After I attend a conference or a class or present, I like to take time to take a step back and reflect.  I wrote down book titles, links to websites and curricular materials…I needed to go through it and hone in on what is important and what I wanted to do with it all.  I also wanted some time to reflect on both of my presentations, take in the feedback given (Wisconsin Math Conference had 2-ply reflection forms so I was able to walk away with the feedback right there!) and make changes so I didn’t forget about them for the future.

Note: Insert feedback from presentations here when I am home with them in front of me!

After my morning of reflecting, I ran some errands and stopped at a few garage sales. Didn’t find anything of terrible significance, but a few fun items for upcoming birthdays and graduations.
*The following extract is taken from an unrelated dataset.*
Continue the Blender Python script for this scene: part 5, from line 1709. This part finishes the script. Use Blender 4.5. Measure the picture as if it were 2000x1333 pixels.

One of the things I have learned that is important to me is to make sure I build in my personal reflection time when I need it.  Sometimes it looks different, but that doesn’t matter because it is time for ME to reflect how I need to reflect…it could be on a week’s worth of lessons or an activity and how to improve it or a presentation and how I can make it more meaningful for teachers.   Or it could be on interactions with students, parents, co-workers or admin….regardless of the reason for the reflection, it is important to me that I do it.  Sometimes I blog about it here, sometimes I reflect personally, but either way it helps me grow and continue to learn about myself and the world around me.

Do it…take time for you, reflect on something that happened this week…don’t harp on it, but reflect honestly and consider what you learned and how you can apply it to the future.